Celebratory riots have plagued college campuses over the last decade, especially on St. Patrick’s Day or following sporting events, said Jack Levin, professor of sociology and criminology at the Brudnick Center on Violence and Conflict at Northeastern University.

“Rioting has for years been a fad on college campuses around the country and has often been inspired by rioting on another campus,” he said.

“The most important factor is that participants feel invulnerable and anonymous,” he said. “Their individual actions get lost in a sea of screaming and shouting students. In the thinking of rioters, there will be no negative consequences for them.”

In recent years, large-scale student celebrations have led to some serious events.

Palmer Fest, an annual spring student block party at Ohio University, was shut down last year and the area declared a “riot zone” by the town’s mayor following an arson at a student rental house. Some in the crowd threw bottles at police and firefighters last April. It was the third time in four years that the party ended in a fire, said Ohio University police Chief Andrew Powers. Students are planning to hold the unsanctioned block party again this year, Powers said.

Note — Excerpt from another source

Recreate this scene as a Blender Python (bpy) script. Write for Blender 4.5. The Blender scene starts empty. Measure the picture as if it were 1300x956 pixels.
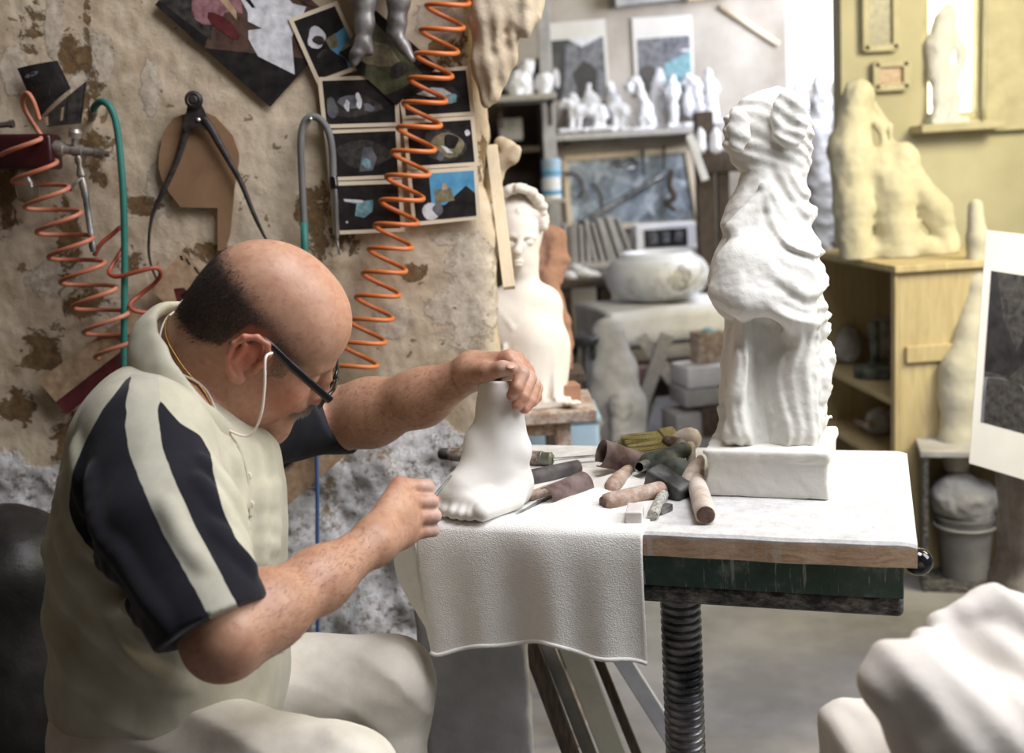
import bpy, bmesh, math, random
import numpy as np
from math import radians, sin, cos, pi
from mathutils import Vector, Matrix

random.seed(7)
sc = bpy.context.scene
COL = sc.collection
F = 1400.0
CAM = np.array([0, 0, 1.35])
PITCH, ROLL = radians(10), radians(3.5)
FW = np.array([0, cos(PITCH), -sin(PITCH)])
_r0 = np.array([1.0, 0, 0]); _u0 = np.array([0, sin(PITCH), cos(PITCH)])
RT = cos(ROLL) * _r0 - sin(ROLL) * _u0
UP = sin(ROLL) * _r0 + cos(ROLL) * _u0


def ray(x, y): return FW + RT * (x - 650) / F + UP * (478 - y) / F
def P(x, y, d): return CAM + ray(x, y) * d
def onZ(x, y, z):
    v = ray(x, y); return CAM + v * ((z - CAM[2]) / v[2])
def onY(x, y, Y):
    v = ray(x, y); return CAM + v * (Y / v[1])
def proj(p):
    q = np.asarray(p, float) - CAM
    d = q @ FW
    return 650 + F * (q @ RT) / d, 478 - F * (q @ UP) / d, d


# ---------------------------------------------------------------- materials
def lin(c):
    out = []
    for v in c[:3]:
        v = v / 255.0
        out.append(v / 12.92 if v <= 0.04045 else ((v + 0.055) / 1.055) ** 2.4)
    return (*out, 1.0)


class NT:
    def __init__(s, name):
        s.m = bpy.data.materials.new(name); s.m.use_nodes = True
        s.t = s.m.node_tree; s.n = s.t.nodes; s.l = s.t.links
        s.b = s.n['Principled BSDF']
        s.tc = s.n.new('ShaderNodeTexCoord')

    def set(s, **k):
        for a, v in k.items(): s.b.inputs[a.replace('_', ' ')].default_value = v

    def mapping(s, scale=(1, 1, 1), rot=(0, 0, 0), src='Object', loc=(0, 0, 0)):
        m = s.n.new('ShaderNodeMapping'); m.inputs['Scale'].default_value = scale
        m.inputs['Rotation'].default_value = rot; m.inputs['Location'].default_value = loc
        s.l.new(s.tc.outputs[src], m.inputs[0]); return m.outputs[0]

    def noise(s, scale=8, detail=6, rough=.55, vec=None, dist=0):
        n = s.n.new('ShaderNodeTexNoise')
        n.inputs['Scale'].default_value = scale; n.inputs['Detail'].default_value = detail
        n.inputs['Roughness'].default_value = rough; n.inputs['Distortion'].default_value = dist
        s.l.new(vec if vec else s.tc.outputs['Object'], n.inputs['Vector']); return n.outputs['Fac']

    def ramp(s, fac, stops, interp='LINEAR'):
        r = s.n.new('ShaderNodeValToRGB'); r.color_ramp.interpolation = interp
        e = r.color_ramp.elements
        while len(e) < len(stops): e.new(0.5)
        for i, (p, c) in enumerate(stops):
            e[i].position = p
            e[i].color = c if len(c) == 4 and max(c) <= 1 else lin(c)
        s.l.new(fac, r.inputs[0]); return r.outputs[0]

    def gray(s, fac, a, b):
        m = s.n.new('ShaderNodeMapRange'); m.inputs['From Min'].default_value = a; m.inputs['From Max'].default_value = b
        s.l.new(fac, m.inputs[0]); return m.outputs[0]

    def mix(s, fac, a, b, mode='MIX'):
        m = s.n.new('ShaderNodeMix'); m.data_type = 'RGBA'; m.blend_type = mode
        for key, v in ((0, fac), (6, a), (7, b)):
            if isinstance(v, (int, float)): m.inputs[key].default_value = v
            elif isinstance(v, tuple): m.inputs[key].default_value = v
            else: s.l.new(v, m.inputs[key])
        return m.outputs[2]

    def math(s, op, a, b=0):
        m = s.n.new('ShaderNodeMath'); m.operation = op
        for i, v in enumerate((a, b)):
            if isinstance(v, (int, float)): m.inputs[i].default_value = v
            else: s.l.new(v, m.inputs[i])
        return m.outputs[0]

    def bump(s, fac, strength=.3, dist=.01, prev=None):
        b = s.n.new('ShaderNodeBump'); b.inputs['Strength'].default_value = strength
        b.inputs['Distance'].default_value = dist
        s.l.new(fac, b.inputs['Height'])
        if prev is not None: s.l.new(prev, b.inputs['Normal'])
        s.l.new(b.outputs[0], s.b.inputs['Normal']); return b.outputs[0]

    def color(s, v):
        if isinstance(v, tuple): s.b.inputs['Base Color'].default_value = v
        else: s.l.new(v, s.b.inputs['Base Color'])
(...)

“The big problem with these parties is their threat to community safety,” he said. “It may not be possible to stop a house from having a party because of the Constitutional right to assemble. They don’t have the right to have a party that starts to violate the law.”

Miami University’s Green Beer Day, when several thousand people gather at off-campus bars and residences in Oxford to celebrate St. Patrick’s Day before the school’s spring break, has gone off without serious incidents in recent years.

“We try to keep a lid on things and handle small problems before they become big problems,” said Oxford police Sgt. Jon Varley, adding police talk to students about acceptable behavior from the time they arrive on campus for the fall. “I think that pays dividends to us because they realize what the boundaries are and, for the most part, they try to stay in those boundaries.”